Plus 20% de chiffre d’affaires en deux ans

Malgré ces aléas numériques, certains établissements bordelais ont profité du système Tripadvisor. A Bordeaux, le premier de la liste est l’Hôtel des voyageurs, un deux étoiles sans prétention situé rive droite, qui devance le palace Grand hôtel  au classement. Depuis 2011, 49 commentaires louent ses qualités : « Bon rapport qualité-prix », « Service irréprochable », « Hôtel familial très agréable »…

Des appréciations qui ont augmenté significativement le nombre de clients de Mme Fernandez, propriétaire de l’Hôtel des voyageurs : « En deux ans, mon chiffre d’affaires a augmenté de 20% ! Beaucoup d’étrangers ont commencé à venir : des Australiens, des Américains…  Tous avaient consulté mes références sur Tripadvisor avant de réserver. Avant, les week-end étaient calmes, mais maintenant, c’est presque toujours plein. »

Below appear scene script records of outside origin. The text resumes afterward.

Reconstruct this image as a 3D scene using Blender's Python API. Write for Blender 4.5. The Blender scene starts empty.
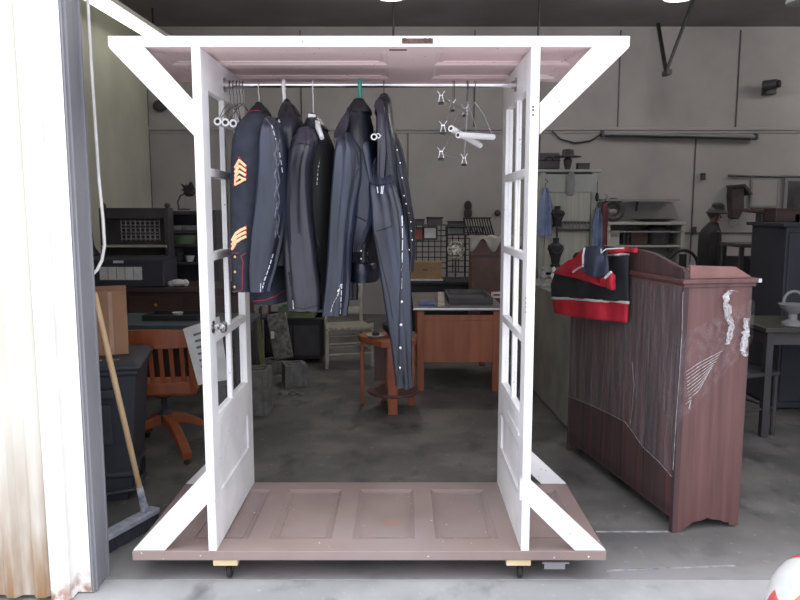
import bpy, bmesh, math, random
from mathutils import Vector, Matrix, noise
random.seed(7)
S = bpy.context.scene
# ---------------------------------------------------------------- camera, sky, exposure
PITCH = math.radians(7.125); CH = 1.595; F = 720.0; VX = 403.0
cd = bpy.data.cameras.new('camera'); cam = bpy.data.objects.new('camera', cd)
S.collection.objects.link(cam); S.camera = cam
cam.location = (0, 0, CH); cam.rotation_euler = (math.pi/2 - PITCH, 0, 0)
cd.sensor_width = 36; cd.lens = 36*F/800; cd.shift_x = -(VX-400)/800; cd.clip_start = .05
w = bpy.data.worlds.new('overcast_sky'); S.world = w; w.use_nodes = True
nt = w.node_tree; bg = nt.nodes['Background']
tc = nt.nodes.new('ShaderNodeTexCoord'); sx = nt.nodes.new('ShaderNodeSeparateXYZ')
cr = nt.nodes.new('ShaderNodeValToRGB')
nt.links.new(tc.outputs['Generated'], sx.inputs[0]); nt.links.new(sx.outputs['Z'], cr.inputs[0])
nt.links.new(cr.outputs[0], bg.inputs[0])
cr.color_ramp.elements[0].color = (.55, .575, .63, 1); cr.color_ramp.elements[1].color = (1.29, 1.32, 1.40, 1)
bg.inputs[1].default_value = 2.0
sd = bpy.data.lights.new('hazy_sun', 'SUN'); sd.energy = 6.0; sd.angle = math.radians(2); sd.color = (1, .98, .95)
so = bpy.data.objects.new('hazy_sun', sd); S.collection.objects.link(so)
so.rotation_euler = Vector((-.10, -.55, -.85)).to_track_quat('-Z', 'Y').to_euler()
S.view_settings.view_transform = 'Standard'; S.view_settings.look = 'None'
S.view_settings.gamma = 1; S.view_settings.use_curve_mapping = False
S.view_settings.exposure = 0.25

# ---------------------------------------------------------------- helpers
SP, CP = math.sin(PITCH), math.cos(PITCH)
def P(x, y, Y):
    """point at depth Y seen in direction (x, y) of the photograph frame"""
    v = (y-300)/F; k = Y/(CP - v*SP)
    return Vector(((x-VX)/F*k, Y, CH + (-SP - v*CP)*k))
def lin(c):
    r = []
    for u in c:
        u /= 255.0
        r.append(u/12.92 if u <= .04045 else ((u+.055)/1.055)**2.4)
    return (*r, 1)
MC = {}
def mat(name, c1, c2=None, rough=.6, metal=0, scale=6, stretch=(1, 1, 1), bump=0, bscale=None, emit=None, es=0, spec=.5, lo=.35, hi=.65, coat=0, detail=5):
    if name in MC: return MC[name]
    m = bpy.data.materials.new(name); m.use_nodes = True; n = m.node_tree; b = n.nodes['Principled BSDF']
    MC[name] = m
    b.inputs['Roughness'].default_value = rough; b.inputs['Metallic'].default_value = metal
    b.inputs['Specular IOR Level'].default_value = spec; b.inputs['Coat Weight'].default_value = coat
    if c2 is None: c2 = tuple(min(255, u*.86) for u in c1)
    tc = n.nodes.new('ShaderNodeTexCoord'); mp = n.nodes.new('ShaderNodeMapping'); mp.inputs['Scale'].default_value = stretch
    nz = n.nodes.new('ShaderNodeTexNoise'); nz.inputs['Scale'].default_value = scale; nz.inputs['Detail'].default_value = detail
    rp = n.nodes.new('ShaderNodeValToRGB')
    rp.color_ramp.elements[0].position = lo; rp.color_ramp.elements[1].position = hi
    rp.color_ramp.elements[0].color = lin(c2); rp.color_ramp.elements[1].color = lin(c1)
    n.links.new(tc.outputs['Object'], mp.inputs[0]); n.links.new(mp.outputs[0], nz.inputs[0])
    n.links.new(nz.outputs[0], rp.inputs[0]); n.links.new(rp.outputs[0], b.inputs['Base Color'])
    if bump:
        bp = n.nodes.new('ShaderNodeBump'); bp.inputs['Strength'].default_value = bump; bp.inputs['Distance'].default_value = .01
        if bscale:
            nb = n.nodes.new('ShaderNodeTexNoise'); nb.inputs['Scale'].default_value = bscale; nb.inputs['Detail'].default_value = 6
            n.links.new(mp.outputs[0], nb.inputs[0]); n.links.new(nb.outputs[0], bp.inputs['Height'])
        else: n.links.new(nz.outputs[0], bp.inputs['Height'])
        n.links.new(bp.outputs[0], b.inputs['Normal'])
    if emit:
        b.inputs['Emission Color'].default_value = lin(emit); b.inputs['Emission Strength'].default_value = es
    return m
def overlay(m, col, scale, lo, hi, stretch=(1, 1, 1), zfade=None):
    """stains / chips / painted-in light with a shape of their own laid over a material's colour"""
    n = m.node_tree; b = n.nodes['Principled BSDF']; src = b.inputs['Base Color'].links[0].from_socket
    tc = n.nodes.new('ShaderNodeTexCoord'); mp = n.nodes.new('ShaderNodeMapping'); mp.inputs['Scale'].default_value = stretch
    nz = n.nodes.new('ShaderNodeTexNoise'); nz.inputs['Scale'].default_value = scale; nz.inputs['Detail'].default_value = 4
    r = n.nodes.new('ShaderNodeMapRange'); r.inputs[1].default_value = lo; r.inputs[2].default_value = hi
    mx = n.nodes.new('ShaderNodeMix'); mx.data_type = 'RGBA'; mx.inputs['B'].default_value = lin(col)
    n.links.new(tc.outputs['Object'], mp.inputs[0]); n.links.new(mp.outputs[0], nz.inputs[0]); n.links.new(nz.outputs[0], r.inputs[0])
    f = r.outputs[0]
    if zfade:
        ax, z0, z1 = zfade
        s = n.nodes.new('ShaderNodeSeparateXYZ'); n.links.new(tc.outputs['Object'], s.inputs[0])
        r2 = n.nodes.new('ShaderNodeMapRange'); r2.inputs[1].default_value = z0; r2.inputs[2].default_value = z1
        n.links.new(s.outputs[ax], r2.inputs[0])
        mu = n.nodes.new('ShaderNodeMath'); mu.operation = 'MULTIPLY'; n.links.new(f, mu.inputs[0]); n.links.new(r2.outputs[0], mu.inputs[1]); f = mu.outputs[0]
    n.links.new(f, mx.inputs['Factor']); n.links.new(src, mx.inputs['A']); n.links.new(mx.outputs['Result'], b.inputs['Base Color'])
    return m

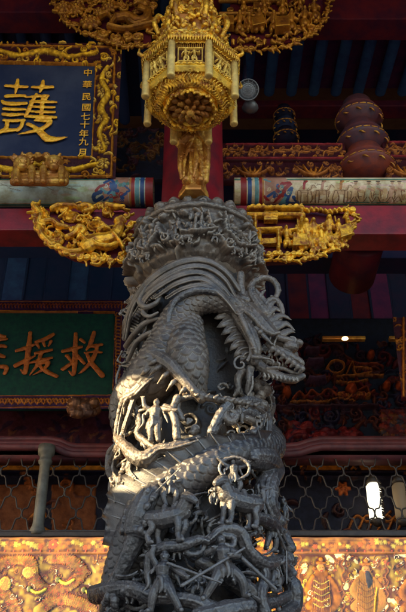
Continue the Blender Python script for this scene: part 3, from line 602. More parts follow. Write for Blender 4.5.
# cloud knobs to thicken the silhouettes
def knobs(name, z, spots, mt):
    m = MB()
    for x, y, w, r_ in spots:
        c = S(*z(x, y), r_); k = kk(c)
        for j in range(7): m.ball(c + np.array([random.uniform(-1, 1), random.uniform(-.6, .6), random.uniform(-1, 1)]) * w * k * .55, w * k * random.uniform(.28, .5), 10)
        m.tube([c + np.array([math.cos(a), -.5, math.sin(a)]) * w * k * .6 * (1 - a * .07) for a in np.linspace(0, 8, 14)], w * k * .14, 7)
    m.remesh(name, mt, column, .0036, 1)
knobs('cloud_knob', zC, [(48, 470, 6, .41), (60, 540, 6, .41), (95, 470, 6, .43), (70, 430, 5, .42), (125, 470, 5, .43), (55, 590, 5, .41), (350, 330, 7, .40), (330, 300, 5, .40)], M['stone'])
knobs('cloud_knob', zB, [(330, 170, 8, .40), (345, 250, 7, .42), (310, 240, 7, .40), (372, 320, 7, .42), (378, 365, 8, .42), (300, 320, 7, .42), (292, 400, 9, .44), (20, 365, 8, .44), (40, 395, 9, .44), (335, 60, 6, .40), (285, 80, 6, .40), (345, 330, 7, .40), (105, 400, 9, .44), (160, 405, 9, .44), (240, 410, 9, .45), (350, 405, 9, .43)], M['stone_dark'])
knobs('cloud_knob', zA, [(320, 270, 5, .38), (330, 310, 5, .38), (52, 260, 4, .38), (46, 225, 4, .38), (290, 300, 5, .4), (270, 290, 4, .38)], M['stone'])
# little carved people and beasts ------------------------------------------
def frame(c, yaw, lean=0):
    a = yaw; R = np.array(Matrix.Rotation(a, 3, 'Z') @ Matrix.Rotation(lean, 3, 'Y')); return lambda x, y, z: np.asarray(c) + R @ np.array([x, -y, z])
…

Comme la propriétaire du Studiotel, Mme Fernandez n’a pas été informée par Tripadvisor qu’elle figurait dans le classement des 160 hôtels bordelais notés. Aujourd’hui, elle doit travailler beaucoup plus pour assurer le même service qu’autrefois : « L’effet pervers, c’est que je suis débordée par le flux incessant de clients. J’ai dû donner plus d’heures à ma femme de ménage pour tenir le coup. Avant, je pouvais m’en passer. Plus maintenant. » Même si la patronne a de la marge avant de chuter dans les statistiques de Tripadvisor, cette évaluation silencieuse lui met la pression au quotidien : « C’est très bien d’avoir un bon classement sur le site, mais on n’est jamais à l’abris d’un mauvais commentaire… C’est un stress supplémentaire. »

 Adrian de San Isidoro

Photo: Flickr/Licence CC

 

*La propriétaire du studiotel a souhaité conserver l’anonymat.